▶ [Problem description]
Skip the pictures. Reproduce all other material exactly.

▶ [Provided material]

>>>>

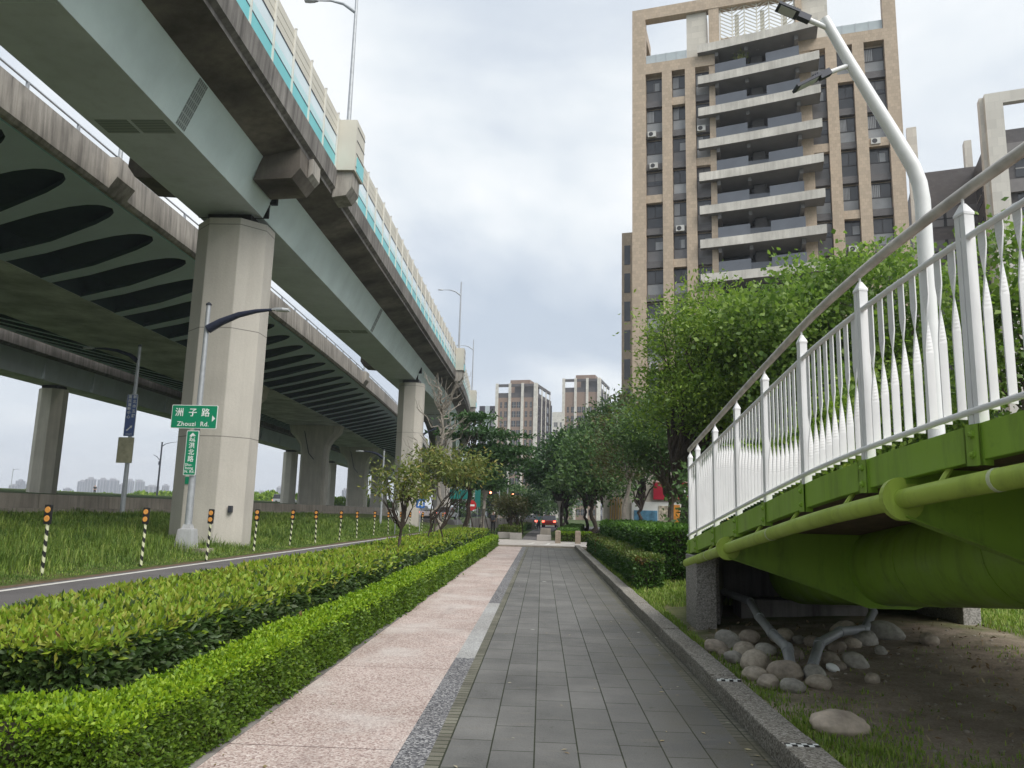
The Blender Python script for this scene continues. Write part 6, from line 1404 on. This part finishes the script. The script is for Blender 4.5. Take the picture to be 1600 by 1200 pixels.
for i, (x, y, lab) in enumerate(((-8.5, 125, 'roadside tree left of the far lamp post'), (-5.0, 128, 'roadside tree under the red signal'), (-1.0, 122, 'roadside tree at the vanishing end of the path'), (3.5, 124, 'roadside tree behind the red car'), (-13, 122, 'roadside tree below the far end of the viaduct'))):
    tree('roadside_tree', lab, x, y, [(0, 0, 3.4, 2.5, 2.2, 2.3), (.6, 0, 5.0, 1.8, 1.8, 1.4)], 1.5, .2, .42, .5, 3000, L['green'], M['bark'], 160 + i, clumps=60, crad=.6)
# fallen leaves and droppings on the paving
rg_ = np.random.default_rng(77); n = 150
P = np.stack([rg_.uniform(-.6, 1.55, n), 4.6 + 16 * rg_.random(n) ** 2, np.full(n, .006)], 1); P[:60, 0] = 1.1 + .45 * rg_.random(60); P[60:100, 0] = -2.05 + .35 * rg_.random(40) ** 2; P[:, 1] = 4.4 + 20 * rg_.random(n) ** 1.6
V, F = leaf_geo(P, np.tile([1, 0, 0.0], (n, 1)), .045, .5, rg_, fold=.1, spread=.1); 
a = rg_.uniform(0, 6.28, n); V = V.reshape(n, 4, 3); d_ = V - V[:, :1]; V[:, :, 0] = V[:, :1, 0] + d_[:, :, 0] * np.cos(a)[:, None] - d_[:, :, 1] * np.sin(a)[:, None]; V[:, :, 1] = V[:, :1, 1] + d_[:, :, 0] * np.sin(a)[:, None] + d_[:, :, 1] * np.cos(a)[:, None]
V[:, :, 2] = .005 + np.abs(d_[:, :, 2]) * .3; V = V.reshape(-1, 3)
o = link('fallen_leaves', np_mesh('fallen_leaves', V, F, leaf_mat('fallen_leaf', [(0.45, 0.40, 0.25), (0.25, 0.16, 0.07), (0.5, 0.48, 0.40)], .1))); tag(o, 'few dry leaves scattered over the grey paving', 'leaves', kind='stuff')

# ------------------------------------------------------------------ haze
hb_ = MB(); hb_.box(-1900, 700, -60, 1500, -1.3, 75)
hm, t, b_ = base_mat('haze'); t.nodes.remove(b_)
pv = N(t, 'ShaderNodeVolumePrincipled'); pv.inputs['Color'].default_value = (0.78, 0.85, 0.97, 1); pv.inputs['Density'].default_value = 0.00045; pv.inputs['Anisotropy'].default_value = 0.1
t.links.new(pv.outputs[0], t.nodes['Material Output'].inputs['Volume'])
tag(hb_.build('haze', hm), kind='stuff')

<<<<

▶ [Complete response]
The Blender Python script for this scene continues. Write part 6, from line 1404 on. This part finishes the script. The script is for Blender 4.5. Take the picture to be 1600 by 1200 pixels.
for i, (x, y, lab) in enumerate(((-8.5, 125, 'roadside tree left of the far lamp post'), (-5.0, 128, 'roadside tree under the red signal'), (-1.0, 122, 'roadside tree at the vanishing end of the path'), (3.5, 124, 'roadside tree behind the red car'), (-13, 122, 'roadside tree below the far end of the viaduct'))):
    tree('roadside_tree', lab, x, y, [(0, 0, 3.4, 2.5, 2.2, 2.3), (.6, 0, 5.0, 1.8, 1.8, 1.4)], 1.5, .2, .42, .5, 3000, L['green'], M['bark'], 160 + i, clumps=60, crad=.6)
# fallen leaves and droppings on the paving
rg_ = np.random.default_rng(77); n = 150
P = np.stack([rg_.uniform(-.6, 1.55, n), 4.6 + 16 * rg_.random(n) ** 2, np.full(n, .006)], 1); P[:60, 0] = 1.1 + .45 * rg_.random(60); P[60:100, 0] = -2.05 + .35 * rg_.random(40) ** 2; P[:, 1] = 4.4 + 20 * rg_.random(n) ** 1.6
V, F = leaf_geo(P, np.tile([1, 0, 0.0], (n, 1)), .045, .5, rg_, fold=.1, spread=.1); 
a = rg_.uniform(0, 6.28, n); V = V.reshape(n, 4, 3); d_ = V - V[:, :1]; V[:, :, 0] = V[:, :1, 0] + d_[:, :, 0] * np.cos(a)[:, None] - d_[:, :, 1] * np.sin(a)[:, None]; V[:, :, 1] = V[:, :1, 1] + d_[:, :, 0] * np.sin(a)[:, None] + d_[:, :, 1] * np.cos(a)[:, None]
V[:, :, 2] = .005 + np.abs(d_[:, :, 2]) * .3; V = V.reshape(-1, 3)
o = link('fallen_leaves', np_mesh('fallen_leaves', V, F, leaf_mat('fallen_leaf', [(0.45, 0.40, 0.25), (0.25, 0.16, 0.07), (0.5, 0.48, 0.40)], .1))); tag(o, 'few dry leaves scattered over the grey paving', 'leaves', kind='stuff')

# ------------------------------------------------------------------ haze
hb_ = MB(); hb_.box(-1900, 700, -60, 1500, -1.3, 75)
hm, t, b_ = base_mat('haze'); t.nodes.remove(b_)
pv = N(t, 'ShaderNodeVolumePrincipled'); pv.inputs['Color'].default_value = (0.78, 0.85, 0.97, 1); pv.inputs['Density'].default_value = 0.00045; pv.inputs['Anisotropy'].default_value = 0.1
t.links.new(pv.outputs[0], t.nodes['Material Output'].inputs['Volume'])
tag(hb_.build('haze', hm), kind='stuff')